The German economy has faced severe headwinds since Russia’s invasion of Ukraine last year sent inflation, particularly the cost of energy, soaring.

The resulting slowdown in the energy-hungry manufacturing sector has been compounded by weakness in key trading partner China and aggressive eurozone rate hikes aimed at taming runaway consumer prices.

The third-quarter contraction keeps Germany on track to end the year in recession, with many analysts expecting another drop in gross domestic product over the final three months of 2023.

Following a slew of underwhelming data since the start of October, “it seems likely that GDP will decline again in the fourth quarter,” said Capital Economics economist Andrew Kenningham.

2024 rebound

The German government said earlier this month it expected the economy to shrink by 0.4 percent this year, a sharp downgrade from previous forecasts.

The International Monetary Fund believes Germany will be the only major advanced economy to contract in 2023, acting as a drag on eurozone growth.

The European Central Bank last week opted to keep interest rates steady after 10 consecutive hikes, as inflation eases and concerns grow about weakening economic activity in the 20-nation currency club.

German inflation slowed to 4.5 percent in September, the lowest level since the start of the Ukraine war, mainly thanks to falling energy costs.

Germany’s inflation data for October will be released later on Monday.
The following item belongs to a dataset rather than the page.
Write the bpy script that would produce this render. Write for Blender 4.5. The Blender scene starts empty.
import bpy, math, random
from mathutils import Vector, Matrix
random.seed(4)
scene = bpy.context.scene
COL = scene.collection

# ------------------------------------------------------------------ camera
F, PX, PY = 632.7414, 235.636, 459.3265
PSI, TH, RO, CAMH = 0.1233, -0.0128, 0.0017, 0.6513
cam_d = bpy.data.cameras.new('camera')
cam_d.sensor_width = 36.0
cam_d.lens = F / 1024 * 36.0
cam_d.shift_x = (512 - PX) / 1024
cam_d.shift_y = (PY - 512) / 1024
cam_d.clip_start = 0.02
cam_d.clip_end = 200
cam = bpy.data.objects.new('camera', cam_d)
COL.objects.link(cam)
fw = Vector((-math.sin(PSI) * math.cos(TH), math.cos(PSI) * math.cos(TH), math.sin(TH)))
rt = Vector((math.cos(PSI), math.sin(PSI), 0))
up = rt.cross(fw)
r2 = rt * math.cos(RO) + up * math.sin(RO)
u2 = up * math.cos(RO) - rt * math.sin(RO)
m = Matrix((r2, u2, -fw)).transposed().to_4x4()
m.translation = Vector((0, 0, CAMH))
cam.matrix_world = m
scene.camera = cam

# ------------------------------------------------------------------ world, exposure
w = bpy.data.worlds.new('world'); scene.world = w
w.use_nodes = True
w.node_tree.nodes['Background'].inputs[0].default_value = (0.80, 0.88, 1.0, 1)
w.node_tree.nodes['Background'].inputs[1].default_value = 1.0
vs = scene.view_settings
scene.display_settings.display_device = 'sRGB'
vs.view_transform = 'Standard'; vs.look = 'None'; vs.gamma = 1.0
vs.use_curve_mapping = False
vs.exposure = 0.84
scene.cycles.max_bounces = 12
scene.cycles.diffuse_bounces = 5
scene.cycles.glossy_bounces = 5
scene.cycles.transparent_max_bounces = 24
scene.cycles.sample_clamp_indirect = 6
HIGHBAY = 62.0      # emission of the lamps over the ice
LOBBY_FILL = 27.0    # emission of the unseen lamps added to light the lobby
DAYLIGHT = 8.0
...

In addition to the current economic headwinds, Germany is facing major structural challenges including a shortage of skilled workers as the population ages, a costly transition towards green energy and years of under-investment in infrastructure.
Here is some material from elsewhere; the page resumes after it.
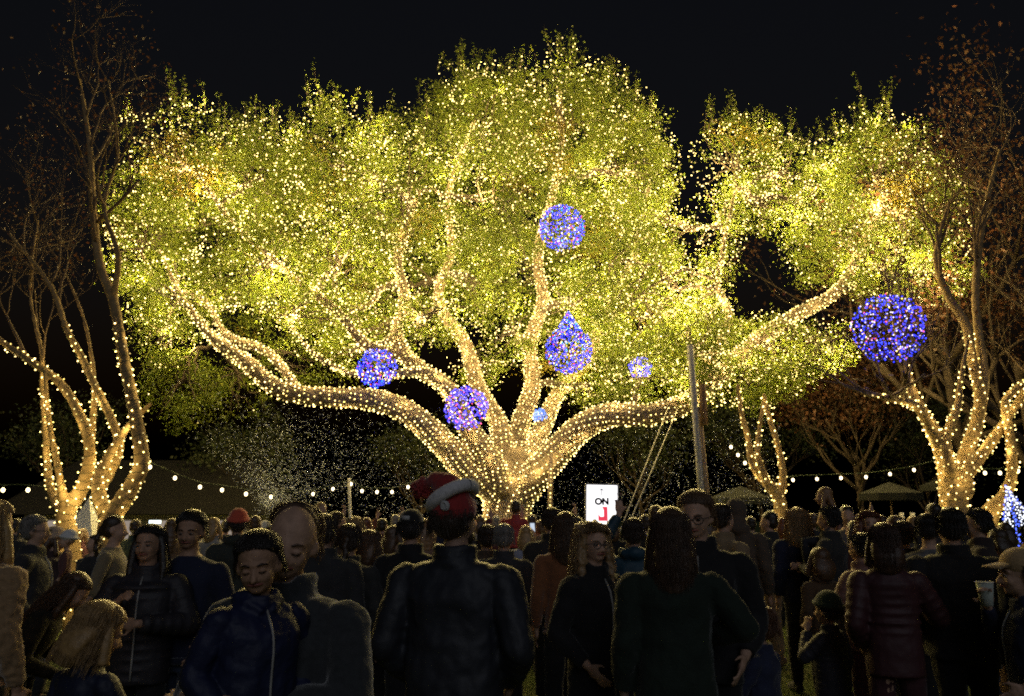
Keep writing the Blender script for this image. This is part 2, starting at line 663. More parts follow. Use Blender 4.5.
for li, (px, py, rx, ry, dy, rz, dens, ldens) in enumerate(LOBES):
    Y = D + dy
    c = np.array(P(px, py, Y))
    m = PXM(Y)
    rad = np.array([rx * m, rz, ry * m])
    area = 4 * PI * ((((rad[0] * rad[1]) ** 1.6 + (rad[0] * rad[2]) ** 1.6 + (rad[1] * rad[2]) ** 1.6) / 3) ** (1 / 1.6))
    ncl = int(area * 5.6 * dens)
    u = rand_unit(ncl)
    rr = rng.uniform(0.25, 1.0, ncl) ** 0.45
    # uneven outline: push the clusters in and out with a noise of direction
    k = np.array([noise.noise(Vector((q[0] * 1.7 + li * 3.1, q[1] * 1.7, q[2] * 1.7))) for q in u])
    k2 = np.array([noise.noise(Vector((q[0] * 4 + li * 5.1, q[1] * 4, q[2] * 4 + 9))) for q in u])
    cl = c + u * rad * (rr * (1 + .32 * k + .16 * k2))[:, None]
    keep = np.array([noise.noise(Vector(q) * .62) + .5 * noise.noise(Vector(q) * 1.5) for q in cl]) > (-.10 if dy < 2 else -.35)
    cl = cl[keep]
    un = u[keep]
    for j, q in enumerate(cl):
        nl = rng.integers(34, 72)
        sc = rng.uniform(.16, .42)
        L = q + rng.normal(0, 1, (nl, 3)) * sc * np.array([.62, .62, .5])
        leaves.append(L)
        t = np.ones((nl, 3)) * rng.uniform(.65, 1.25)
        if noise.noise(Vector(q) * .4 + Vector((5, 3, 1))) > .47:
            t *= np.array([1.25, .78, .8])           # russet patches of old leaves
        tints.append(t)
    # bulbs on the crown's outside, thrown over it in strands
    nb = int(area * 9.0 * ldens)
    ub = rand_unit(nb)
    kb = np.array([noise.noise(Vector((q[0] * 1.7 + li * 3.1, q[1] * 1.7, q[2] * 1.7))) for q in ub])
    bl = c + ub * rad * ((1 + .32 * kb) * rng.uniform(.85, 1.08, nb))[:, None]
    lights.append(bl)
    lcent.append(c)
    # branch from the nearest limb into the lobe, then side branches
    i0 = int(np.argmin(((allv - c) ** 2).sum(1)))
    a = allp[i0][0]
    cv = Vector(c)
    pts, rd = crooked(a - OFF, cv - OFF, max(.05, min(.11, allp[i0][1] * .7)), .045, 7, .18)
    twig_mb.tube(pts, rd, 7)
    if ldens > .25 and dy < 2:
        _, wb = wrap(*catmull(pts, rd, .15), .13, .12)
        lights.append(np.array([tuple(p_ + OFF) for p_ in wb]))
        lcent.append(c)
    for q in range(11):
        e = Vector(c + rand_unit(1)[0] * rad * rng.uniform(.8, 1.05))
        s_ = pts[random.randint(3, 7)]
        p2, r2 = crooked(s_, e - OFF, .032, .008, 5, .2)
        twig_mb.tube(p2, r2, 5)
        if ldens > .3 and q % 2 == 0:
            for z in np.linspace(0, 1, 9):
                k_ = p2[min(5, int(z * 5))].lerp(p2[min(5, int(z * 5) + 1)], z * 5 % 1) + OFF
                lights.append(np.array([tuple(k_)]) + rng.normal(0, .05, (1, 3)))
                lcent.append(c)
    # upright shoots along the top edge
    if py - ry < 160 and dens >= .8:
        for q in range(16):
            a_ = random.uniform(-.9, .9)
            s_ = Vector(c) + Vector((a_ * rad[0], random.uniform(-.5, .5) * rad[1], math.sqrt(1 - a_ * a_) * rad[2] * .95))
            e = s_ + Vector((random.uniform(-.25, .25), random.uniform(-.2, .2), random.uniform(.4, 1.25)))
            p2, r2 = crooked(s_ - OFF, e - OFF, .012, .004, 4, .08)
            twig_mb.tube(p2, r2, 4)
            nl = 34
            tq = rng.random(nl)
            L = np.array(s_)[None] * (1 - tq[:, None]) + np.array(e)[None] * tq[:, None] + rng.normal(0, .055, (nl, 3))
            leaves.append(L)
            tints.append(np.ones((nl, 3)) * rng.uniform(.6, 1.1))
            if random.random() < .3:
                lights.append(np.array([tuple(s_.lerp(e, t_)) for t_ in (.1, .35, .6)]))
                lcent.append(c)
LV = np.concatenate(leaves) - np.array(OFF)
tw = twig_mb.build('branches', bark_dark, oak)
leaf_mesh('crown', LV, 0.086, oakleaf, oak, np.concatenate(tints))
BL = np.concatenate(lights)
BC = np.concatenate([np.array([tuple(q_)] * len(l_)) for q_, l_ in zip(lcent, lights)])
sel = rng.random(len(BL)) < CANOPY_SHARE * .8 * np.clip([1 + 1.5 * noise.noise(Vector(q) * .5) for q in BL], .15, 2)
lamps([tuple(q) for q in (BL + (BL - BC) * .22)[sel]], CANOPY_W, .06)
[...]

Germany’s woes have led to debate about whether it is once again the “sick man of Europe,” a label from the late 1990s when the country grappled with the costly fallout of reunification.

But some analysts say this is going too far, pointing out the labor market remains robust despite the challenges.

Economic recovery is seen getting under way next year with the government predicting growth of 1.3 percent, helped by cooling inflation and rising wages.